Hal ini bisa terjadi karena antara lulusan perguruan tinggi dengan yang bidang kebutuhan kurang atau tidak cocok. Akibatnya setiap tahun terjadi pengangguran tidak kentara dari lulusan S1, belum lulusan jenjang SMA/SMK. Lulusan SD dan SMP "nyaris" sudah tidak ada porsinya.kecuali di sektor informal.
Kondisi ini di era Mendikbud Wardiman Djojonegoro dikenal tidak ada "link and match". Ada kesetaraan dan kecocokan antara bidang studi yang ditempuh dengan kebutuhan lulusannya.
Disatu sisi terjadi surplus lulusan dari jurusan tertentu, disisi lain lowongan jurusan tersrbut semakin berkurang, bahkan tidak diperlukan karena sudah tergantikan oleh mesin, sebagai konsekuensi perkembangan teknologi informasi dan komunikasi.
Selain itu dapat terjadi jurusan-jurusan yang sudah "jenuh", tetap menghasilkan lulusan banyak seperti hukum, ekonomi, sehingga terjadi persaingan semakin ketat dan berat.
Apalagi penerimaan untuk mencari tenaga yang kompeten dibedakan kelompok penyandang "cum laude", yang dengan tidak cum laude, tanpa melihat status perguruan tinggi. Tanpa maksud merendahkan apalagi meremehkan ada perguruan tinggi swasta yang lulusannya hampir separuh berstatus cum laude.
Padahal di perguruan tinggi terakreditasi baik dan menduduki peringkat atas untuk dapat meraih status cum laude harus sangat susah dan perlu pengorbanan.
Hal ini mengingat kalau dicermati bobot nilai cum laude itu sejatinya tidak standar, artinya bobot nilai A tidak sama disetiap perguruan tinggi, walau pun sama-sama kalau dikonversi dengan angka mempunyai nilai 4. Banyak faktor yang mempengaruhi, salah satunyadosen berperan signifikan
Persoalan muncul ketika lulusan perguruan tinggi yang sudah memegang ijazah setelah melalui proses perkuliah dan pratikum panjang ternyata tidak pernah dibutuhkan lowongan pekerjaan sesuai dengan ibadahnya.
Contoh ada program studi gizi jenjang S1 di berbagai PTN dan PTS, tetapi yang dibutuhkan cukup dengan kualifikasi D3 atau D4. Terus kemana para lulusan gizi berlabuh?. Melanjutkan sekolah profesi, bekerja bukan bidangnya dengan konsekwensi memakai ijazah SMA, sekolah S2, atau menikah ?.

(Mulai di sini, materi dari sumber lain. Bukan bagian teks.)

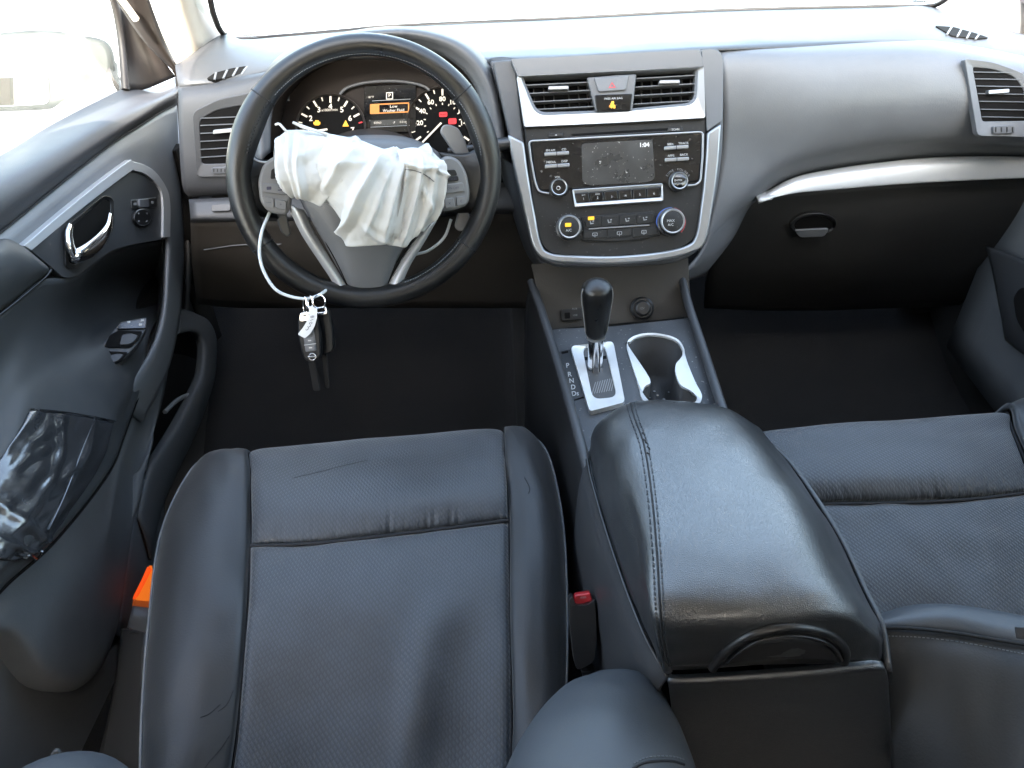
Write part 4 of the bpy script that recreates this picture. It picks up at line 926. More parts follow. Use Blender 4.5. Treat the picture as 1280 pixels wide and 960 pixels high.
# silver lower spokes
def spoke(L, R, nm='lower_spoke'):
    a = wrow(L, .000); b = wrow(R, .000); mid_ = [p.lerp(q, .5) + WN * .008 for p, q in zip(a, b)]
    patch(nm, [a, mid_, b], M['spoke'], wl, 6, 5, .004)
spoke([(359, 256), (376, 292), (398, 326), (414, 350), (425, 371)], [(380, 262), (393, 290), (412, 322), (428, 348), (440, 370)])
spoke([(528, 285), (514, 306), (500, 328), (488, 350), (480, 371)], [(546, 276), (530, 304), (514, 330), (504, 352), (498, 369)])
# leather arms joining rim and pods
arm = [wrow([(300, 178), (312, 188), (325, 199), (345, 199)], [.002, -.004, -.006, -.006]),
       wrow([(304, 215), (315, 218), (326, 222), (345, 222)], [.010, .004, -.002, -.004]),
       wrow([(303, 248), (314, 252), (326, 258), (345, 262)], [.004, -.001, -.005, -.006]),
       wrow([(303, 262), (316, 268), (330, 272), (348, 274)], [-.01, -.012, -.014, -.014])]
patch('spoke_arm', arm, M['wheel'], wl, 5, 5, .004)
arm = [wrow([(548, 190), (578, 192), (594, 186), (610, 172)], [-.006, -.006, -.004, .002]),
       wrow([(560, 212), (580, 214), (596, 212), (608, 210)], [-.004, -.002, .004, .010]),
       wrow([(560, 250), (584, 252), (598, 250), (608, 248)], [-.006, -.005, 0, .004]),
       wrow([(555, 268), (584, 266), (598, 268), (610, 270)], [-.014, -.014, -.012, -.01])]
patch('spoke_arm', arm, M['wheel'], wl, 5, 5, .004)
tube('arm_highlight_seam', wrow([(309, 190), (318, 199), (330, 203), (343, 201)], .002), .0014, M['silver2'], wl, 6, n=16)  # silver tube drawn as a highlight along the arm's edge
# switch pods
def pod(outline, keys):
    p = plate('switch_pod', fillet(outline, 8, 5), WP, M['pod'], wl, h=.007, t=.018, bev=.004, seg=3)
    for o, m, lab in keys:
        k = plate('switch_key', fillet(o, 2.2, 3), WP, M[m], p, h=.0095, t=.005, bev=.0009)
        cx = sum(q[0] for q in o) / len(o); cy = sum(q[1] for q in o) / len(o)
        if lab == 'back': plate('key_mark', [(cx + 5, cy - 3), (cx + 9, cy - 3), (cx + 9, cy + 2), (cx + 4, cy + 2), (cx + 4, cy + .8), (cx + 7.8, cy + .8), (cx + 7.8, cy - 1.8), (cx + 5, cy - 1.8)], WP, M['ink'], p, h=.0098, t=.0006, bev=0); plate('key_mark', fillet(quad(cx - 10, cy - 3, cx - 4, cy + 1), 1), WP, M['ink'], p, h=.0098, t=.0006, bev=0)
        elif lab: text('key_lettering', lab, cx, cy, 6 if len(lab) < 3 else 4.2, WP, M['ink'], p, h=.0098, rot=3)
pod([(322, 226), (328, 206), (342, 195), (358, 193), (366, 200), (364, 258), (358, 270), (336, 266), (325, 254)],
    [([(339, 212), (346, 209), (352, 222), (338, 224)], 'fascia', ''), ([(328, 229), (359, 232), (358, 244), (328, 240)], 'pod', 'back'),
     ([(328, 246), (342, 248), (342, 260), (331, 258)], 'pod', '—'), ([(344, 249), (358, 251), (358, 263), (344, 260)], 'pod', '+')])
pod([(549, 200), (560, 194), (574, 199), (584, 216), (588, 240), (586, 256), (572, 262), (554, 265), (547, 262)],
    [([(554, 213), (569, 212), (572, 219), (554, 221)], 'fascia', ''), ([(554, 222), (573, 220), (574, 226), (554, 228)], 'fascia', 'CANCEL'),
     ([(553, 231), (579, 228), (581, 239), (552, 243)], 'pod', 'ON·OFF'), ([(555, 249), (567, 247), (569, 258), (557, 261)], 'pod', 'x'), ([(570, 246), (582, 245), (583, 255), (571, 258)], 'pod', 'c')])
M['paddle'] = mat('grey_paddle', (.16, .16, .16), .4, grain=.2, gs=900, gd=.2, var=.06)
for L in ([(341, 205), (343, 178), (352, 168), (366, 170), (372, 200)], [(343, 264), (357, 262), (360, 276), (364, 293), (359, 297), (351, 290)],
          [(550, 165), (554, 156), (562, 155.5), (573, 160), (582, 176), (588, 196), (572, 198)], [(574, 262), (584, 264), (588, 270), (582, 287), (574, 290), (568, 284)]):
    plate('shift_paddle', fillet(L, 4, 4), WP, M['paddle'], wl, h=-.022, t=.006, bev=.002)

# steering column shroud and the wiper stalk
colm = thing('steering_column', 'dark steering column shroud with wiper stalk behind the wheel', 'steering column', WP(470, 250, -.15))
cs = []
for h, k in ((-.05, .72), (-.09, 1.0), (-.2, 1.15)):
    cs.append([WP(462 + 78 * k * math.cos(a), 232 + 62 * k * math.sin(a), h) for a in [i * math.tau / 12 for i in range(13)]])
patch('shroud', cs, M['dark'], colm, 4, 4, .004)
a = WP(560, 190, -.075); b = WP(637, 180, -.06)
tube('wiper_stalk', [a, a.lerp(b, .6), a.lerp(b, .78), a.lerp(b, .80), b], [.006, .007, .0075, .0105, .0105], M['black'], colm, 16)
lathe('stalk_end', [(.0095, -.001), (.0100, .001), (.008, .003), (.0001, .0032)], b, (b - a).normalized() + WN * .5, M['pad'], colm, 20)

# ================================================================== DEPLOYED AIRBAG
ab = thing('deployed_airbag', 'limp crumpled white deployed airbag hanging over the steering wheel hub', 'airbag', WP(450, 200, .03))
def fold(x, w): return math.exp(-(x / w) ** 2)
def crumple(sd, amp):
    return lambda s, t: amp * (.9 * nz((s * 2.2, t * 2.2), 1.2, sd) + .45 * abs(nz((s * 3.4 + t * 1.2, t * 3), 1.1, sd + 3)) - .5 * abs(nz((s * 3 - t * 2.4, t * 2 + s), 1.1, sd + 9)) + .3 * abs(nz((s * 7 + t * 3, t * 5 - s * 2), 1.1, sd + 5)) - .3 * abs(nz((s * 11 - t * 6, t * 9 + s * 4), 1.1, sd + 7)))
def calm(s, t): return min(1, .3 + min(s, 1 - s, t, 1 - t) / .10)
def tents(L, sd, low=.004, fine=.0016):
    """sharp straight folds (s0,t0,s1,t1,half width,height) over a gently uneven sheet"""
    def f(s, t):
        v = low * nz((s * 2.2, t * 2.2), 1.1, sd) + fine * (abs(nz((s * 7 + t * 4, t * 6 - s * 2), 1.1, sd + 5)) - abs(nz((s * 9 - t * 6, t * 8 + s * 3), 1.1, sd + 7)))
        s2 = s + .025 * nz((s * 5, t * 5), 1, sd + 1); t2 = t + .03 * nz((s * 4, t * 4), 1, sd + 2)
        for s0, t0, s1, t1, w, h in L:
            dx, dy = s1 - s0, t1 - t0; ll = dx * dx + dy * dy; k = ((s2 - s0) * dx + (t2 - t0) * dy) / ll
            k = min(max(k, 0), 1); d = math.hypot(s2 - s0 - k * dx, t2 - t0 - k * dy); e = min(1, min(k, 1 - k) * 5 + .35)
            if d < w: v += h * e * (1 - d / w) ** 1.2
        return v * calm(s, t)
    return f
# back layer: wide left part wrapped over the hub
r_ = [wrow([(346, 178), (358, 163), (385, 163), (415, 168), (447, 174), (480, 186)], [.01, .012, .012, .015, .018, .02]),
      wrow([(343, 196), (356, 186), (385, 188), (418, 194), (450, 198), (484, 204)], [.028, .045, .05, .05, .05, .05]),
      wrow([(344, 215), (358, 216), (384, 222), (412, 224), (446, 228), (480, 236)], [.03, .05, .06, .058, .056, .056]),
      wrow([(352, 232), (366, 238), (386, 248), (412, 248), (440, 262), (470, 280)], [.022, .04, .048, .044, .044, .046]),
      wrow([(360, 236), (372, 244), (388, 253), (412, 256), (433, 284), (458, 304)], [.014, .026, .034, .03, .03, .032])]
d1 = tents([(.10, 0, .20, 1, .06, .011), (.20, 0, .30, .9, .05, .009), (.30, .05, .36, .8, .06, .012), (.33, .35, .62, .12, .07, .008), (.45, .9, .75, .35, .08, .008), (.5, .3, .8, .6, .06, .006), (.02, .5, .12, .9, .05, .007)], 3)
patch('fabric_layer', r_, M['cloth'], ab, 14, 14, .0012, disp=d1)
# middle flap
r_ = [wrow([(404, 176), (430, 176), (462, 183), (490, 190), (512, 190)], [.045, .05, .05, .05, .04]),
      wrow([(396, 206), (430, 206), (462, 208), (486, 208), (510, 208)], [.058, .066, .068, .066, .056]),
      wrow([(400, 236), (430, 240), (460, 242), (482, 244), (505, 246)], [.056, .068, .076, .072, .06]),
      wrow([(418, 262), (436, 276), (458, 280), (480, 282), (502, 282)], [.048, .06, .07, .066, .054]),
      wrow([(436, 291), (432, 307), (454, 308), (480, 306), (500, 304)], [.036, .046, .056, .052, .042])]
d2 = tents([(.66, .1, .10, 1, .10, .016), (.40, .05, .02, .55, .07, .009), (.95, .1, .70, 1, .09, .010), (.45, .75, .75, .95, .06, .006), (.15, .3, .45, .2, .06, .006), (.75, .3, .5, .85, .05, .005)], 11)
patch('fabric_layer', r_, M['cloth'], ab, 14, 14, .0012, disp=d2)
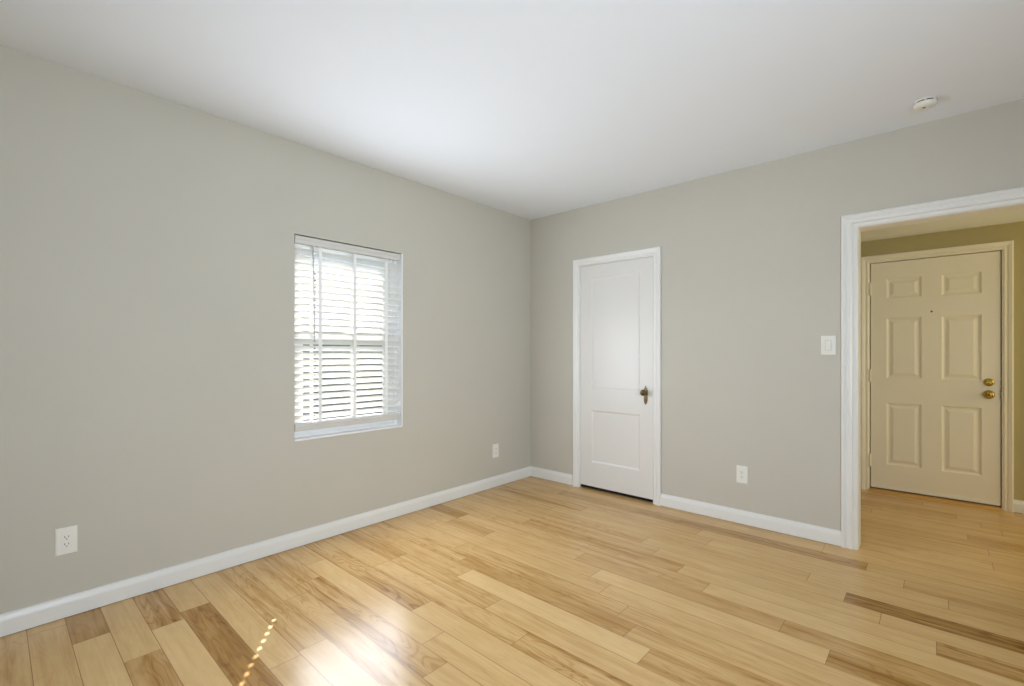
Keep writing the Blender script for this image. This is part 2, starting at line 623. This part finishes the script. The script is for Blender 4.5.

Demikian juga program studi yang lain, dibuka jenjang S1 (keahlian) realita yang dibutuhkan cukup D3 (keterampilan). Masih ada lulusan program studi lain yang mirip kasusnya program gizi. Padahal diketahui masih banyak persoalan gizi yang terjadi di Indonesia (stunting, BBLR, rawan gizi, dll).